Hartshorne in his chapter on surfaces defines a ruled surface(over an algebraically closed field) to be a smooth projective surface $X$ together with a surjective morphism $\pi:X\to C$, $C$ a smooth curve, such that the fiber over each point $y\in C$, call it $X_y$, is isomorphic to $\mathbb{P}^1$, and such that $\pi$ admits a section.

He then says that the existence of a section follows from Tsen's theorem under the earlier hypothesis.

When he says every point, does he include the generic point also? If yes, then the section will exist by defining it to be anything at the generic point and then using that a morphism from an open subset of a curve to a proper variety extends to the whole curve.

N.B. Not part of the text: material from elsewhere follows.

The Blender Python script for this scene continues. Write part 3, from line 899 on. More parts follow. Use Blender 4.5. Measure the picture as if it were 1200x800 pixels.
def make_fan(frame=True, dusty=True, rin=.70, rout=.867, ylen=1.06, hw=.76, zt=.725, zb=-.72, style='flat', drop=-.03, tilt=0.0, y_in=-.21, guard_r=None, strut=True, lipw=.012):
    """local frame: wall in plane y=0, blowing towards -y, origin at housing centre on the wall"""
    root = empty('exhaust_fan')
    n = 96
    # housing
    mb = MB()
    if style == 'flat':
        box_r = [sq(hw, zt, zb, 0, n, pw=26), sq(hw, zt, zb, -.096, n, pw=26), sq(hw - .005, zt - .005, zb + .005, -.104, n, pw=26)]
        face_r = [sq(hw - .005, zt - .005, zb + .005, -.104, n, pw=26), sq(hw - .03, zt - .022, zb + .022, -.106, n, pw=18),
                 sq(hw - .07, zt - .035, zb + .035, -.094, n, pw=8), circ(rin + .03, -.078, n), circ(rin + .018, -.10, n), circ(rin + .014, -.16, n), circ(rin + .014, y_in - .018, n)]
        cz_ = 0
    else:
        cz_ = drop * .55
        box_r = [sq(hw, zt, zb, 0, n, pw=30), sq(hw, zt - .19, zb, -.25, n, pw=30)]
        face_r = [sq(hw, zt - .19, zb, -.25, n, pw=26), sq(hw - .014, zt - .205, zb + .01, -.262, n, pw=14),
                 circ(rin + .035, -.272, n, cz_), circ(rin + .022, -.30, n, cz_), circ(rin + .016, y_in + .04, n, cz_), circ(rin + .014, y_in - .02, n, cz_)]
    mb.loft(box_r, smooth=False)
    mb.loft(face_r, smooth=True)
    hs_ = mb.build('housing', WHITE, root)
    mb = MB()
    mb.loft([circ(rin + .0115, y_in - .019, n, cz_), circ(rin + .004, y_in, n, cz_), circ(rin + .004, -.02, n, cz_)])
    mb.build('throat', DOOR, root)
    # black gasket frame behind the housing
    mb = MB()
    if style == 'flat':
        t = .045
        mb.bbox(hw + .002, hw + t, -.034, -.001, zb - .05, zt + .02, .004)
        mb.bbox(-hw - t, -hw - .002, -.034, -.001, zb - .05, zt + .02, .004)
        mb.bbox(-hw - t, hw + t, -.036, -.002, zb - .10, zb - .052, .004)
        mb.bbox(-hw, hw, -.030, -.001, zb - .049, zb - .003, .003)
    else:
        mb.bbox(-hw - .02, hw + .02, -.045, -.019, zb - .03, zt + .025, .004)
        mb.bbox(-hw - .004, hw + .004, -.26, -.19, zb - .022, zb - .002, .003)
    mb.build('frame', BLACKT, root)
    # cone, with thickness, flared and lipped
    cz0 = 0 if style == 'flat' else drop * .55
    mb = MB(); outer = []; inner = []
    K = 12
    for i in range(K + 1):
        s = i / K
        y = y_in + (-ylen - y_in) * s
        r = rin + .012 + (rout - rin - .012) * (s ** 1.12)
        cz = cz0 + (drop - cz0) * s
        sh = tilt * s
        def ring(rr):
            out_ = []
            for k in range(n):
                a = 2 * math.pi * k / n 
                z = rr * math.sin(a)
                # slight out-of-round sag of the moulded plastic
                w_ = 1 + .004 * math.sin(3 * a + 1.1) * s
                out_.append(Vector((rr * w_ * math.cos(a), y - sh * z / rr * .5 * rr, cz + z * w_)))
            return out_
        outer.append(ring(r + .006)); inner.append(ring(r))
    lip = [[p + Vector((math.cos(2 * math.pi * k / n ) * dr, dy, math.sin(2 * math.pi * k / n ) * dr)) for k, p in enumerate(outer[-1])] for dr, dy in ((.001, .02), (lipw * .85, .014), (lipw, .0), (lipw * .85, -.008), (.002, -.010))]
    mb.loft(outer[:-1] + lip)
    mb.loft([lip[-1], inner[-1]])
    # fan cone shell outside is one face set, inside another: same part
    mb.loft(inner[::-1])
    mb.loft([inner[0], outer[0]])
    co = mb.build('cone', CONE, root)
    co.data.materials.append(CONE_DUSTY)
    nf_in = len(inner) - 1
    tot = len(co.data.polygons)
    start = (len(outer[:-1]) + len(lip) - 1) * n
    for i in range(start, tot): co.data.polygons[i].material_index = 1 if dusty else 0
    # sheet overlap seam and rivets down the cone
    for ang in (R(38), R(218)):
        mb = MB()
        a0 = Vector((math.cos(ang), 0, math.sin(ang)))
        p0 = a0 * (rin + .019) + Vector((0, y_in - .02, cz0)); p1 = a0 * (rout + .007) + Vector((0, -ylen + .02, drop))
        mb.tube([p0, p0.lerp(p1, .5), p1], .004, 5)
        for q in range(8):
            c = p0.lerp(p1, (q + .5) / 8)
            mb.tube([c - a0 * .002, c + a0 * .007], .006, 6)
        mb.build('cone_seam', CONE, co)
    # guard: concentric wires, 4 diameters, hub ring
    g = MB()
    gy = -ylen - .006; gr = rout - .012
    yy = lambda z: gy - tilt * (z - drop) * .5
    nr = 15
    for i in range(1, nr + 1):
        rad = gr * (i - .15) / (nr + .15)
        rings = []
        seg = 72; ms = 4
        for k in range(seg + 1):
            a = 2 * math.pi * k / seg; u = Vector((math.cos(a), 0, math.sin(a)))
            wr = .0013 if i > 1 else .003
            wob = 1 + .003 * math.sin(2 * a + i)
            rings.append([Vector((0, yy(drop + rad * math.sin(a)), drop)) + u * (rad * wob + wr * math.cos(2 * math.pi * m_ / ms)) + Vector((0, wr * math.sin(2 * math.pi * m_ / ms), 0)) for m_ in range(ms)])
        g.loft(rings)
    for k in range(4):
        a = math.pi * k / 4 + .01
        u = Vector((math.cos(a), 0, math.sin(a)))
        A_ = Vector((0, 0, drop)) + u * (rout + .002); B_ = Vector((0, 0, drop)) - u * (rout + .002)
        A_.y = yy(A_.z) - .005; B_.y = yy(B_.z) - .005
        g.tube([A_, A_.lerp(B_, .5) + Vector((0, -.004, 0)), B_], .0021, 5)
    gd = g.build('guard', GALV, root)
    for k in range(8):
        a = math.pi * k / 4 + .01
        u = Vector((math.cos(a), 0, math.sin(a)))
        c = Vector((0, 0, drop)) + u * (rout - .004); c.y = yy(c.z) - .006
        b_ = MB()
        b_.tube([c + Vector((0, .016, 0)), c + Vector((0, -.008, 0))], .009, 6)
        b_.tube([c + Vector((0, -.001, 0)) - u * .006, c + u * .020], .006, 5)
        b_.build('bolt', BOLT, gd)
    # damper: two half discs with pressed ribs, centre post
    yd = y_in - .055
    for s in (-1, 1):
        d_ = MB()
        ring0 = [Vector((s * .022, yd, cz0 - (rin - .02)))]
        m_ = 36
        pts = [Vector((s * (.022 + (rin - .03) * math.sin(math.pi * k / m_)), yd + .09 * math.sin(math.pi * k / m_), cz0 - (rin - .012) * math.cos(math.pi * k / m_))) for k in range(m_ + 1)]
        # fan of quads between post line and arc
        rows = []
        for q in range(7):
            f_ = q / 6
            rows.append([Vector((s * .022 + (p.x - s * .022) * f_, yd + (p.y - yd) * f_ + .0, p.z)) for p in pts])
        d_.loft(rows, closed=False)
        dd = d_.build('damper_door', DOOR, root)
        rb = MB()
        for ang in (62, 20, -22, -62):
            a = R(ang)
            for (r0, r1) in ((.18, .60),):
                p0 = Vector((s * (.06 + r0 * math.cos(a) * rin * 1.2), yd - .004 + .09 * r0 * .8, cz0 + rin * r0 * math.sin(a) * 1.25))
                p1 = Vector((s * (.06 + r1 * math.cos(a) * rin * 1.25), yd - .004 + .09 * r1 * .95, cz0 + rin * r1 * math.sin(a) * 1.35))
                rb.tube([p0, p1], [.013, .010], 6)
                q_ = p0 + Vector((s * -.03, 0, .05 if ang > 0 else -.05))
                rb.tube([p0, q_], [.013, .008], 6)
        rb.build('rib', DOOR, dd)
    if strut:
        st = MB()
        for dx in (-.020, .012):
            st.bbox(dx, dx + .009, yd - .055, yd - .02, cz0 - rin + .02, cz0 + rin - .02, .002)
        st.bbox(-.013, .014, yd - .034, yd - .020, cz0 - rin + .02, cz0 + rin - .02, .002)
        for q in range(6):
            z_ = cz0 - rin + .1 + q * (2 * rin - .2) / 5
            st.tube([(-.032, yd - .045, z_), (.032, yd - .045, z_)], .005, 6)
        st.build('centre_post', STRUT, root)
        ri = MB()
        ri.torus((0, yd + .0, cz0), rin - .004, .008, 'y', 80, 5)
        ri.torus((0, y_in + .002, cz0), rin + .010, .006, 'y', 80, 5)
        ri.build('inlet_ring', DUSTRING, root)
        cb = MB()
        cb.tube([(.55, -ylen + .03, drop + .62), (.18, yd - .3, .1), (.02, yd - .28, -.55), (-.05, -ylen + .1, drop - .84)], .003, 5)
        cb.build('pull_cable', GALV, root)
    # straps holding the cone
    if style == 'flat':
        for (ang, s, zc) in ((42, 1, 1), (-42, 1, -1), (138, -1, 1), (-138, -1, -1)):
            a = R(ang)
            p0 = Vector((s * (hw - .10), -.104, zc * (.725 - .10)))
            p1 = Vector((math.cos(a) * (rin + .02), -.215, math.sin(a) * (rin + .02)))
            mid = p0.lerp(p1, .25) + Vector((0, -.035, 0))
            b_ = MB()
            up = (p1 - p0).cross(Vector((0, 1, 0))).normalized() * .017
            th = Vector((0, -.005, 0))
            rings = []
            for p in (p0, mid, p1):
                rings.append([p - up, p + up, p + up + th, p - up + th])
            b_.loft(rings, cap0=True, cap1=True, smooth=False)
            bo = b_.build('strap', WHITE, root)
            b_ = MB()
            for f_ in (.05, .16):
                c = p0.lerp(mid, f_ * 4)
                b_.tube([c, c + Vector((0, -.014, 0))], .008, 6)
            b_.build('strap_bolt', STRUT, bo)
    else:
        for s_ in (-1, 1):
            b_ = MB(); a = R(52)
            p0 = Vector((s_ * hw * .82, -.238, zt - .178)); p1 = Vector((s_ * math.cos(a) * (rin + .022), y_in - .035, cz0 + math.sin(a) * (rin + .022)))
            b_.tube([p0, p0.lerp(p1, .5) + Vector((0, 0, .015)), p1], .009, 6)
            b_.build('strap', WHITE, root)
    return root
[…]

If by points he means only closed points, then how does the existence of a section follow from Tsen's theorem?

Best Answer

I thought I'd expand my earlier comment, which was not all that clear, and I'm not even sure where you'd look it up. Let's say that a ruled surface over a smooth curve $C$ is smooth projective morphism $f:X\to C$ all of whose fibres are isomorphic to $\mathbb{P}^1$. Then one checks that $\omega_{X/C}^{-1}$ is relatively very ample. So we get an embedding $X\to \mathbb{P}(f_*\omega_{X/C}^{-1})$ over $C$ as a family of conics. Assuming that you are over an algebraically closed field, you can apply Tsen to see that the generic fibre has a rational point. This implies that there is a rational section $C\dashrightarrow X$. Since $C$ is a curve, this extends to an honest section.

An alternative argument is to note that the obstruction to $X=\mathbb{P}(E)$, for some vector bundle $E$, lies in the Brauer group of $C$ via $$H^1(C_{et},GL_2)\to H^1(C_{et},PGL_2)\to H^2(C_{et},G_m)$$ and this vanishes by Tsen. One gets a section using this as well, and much more.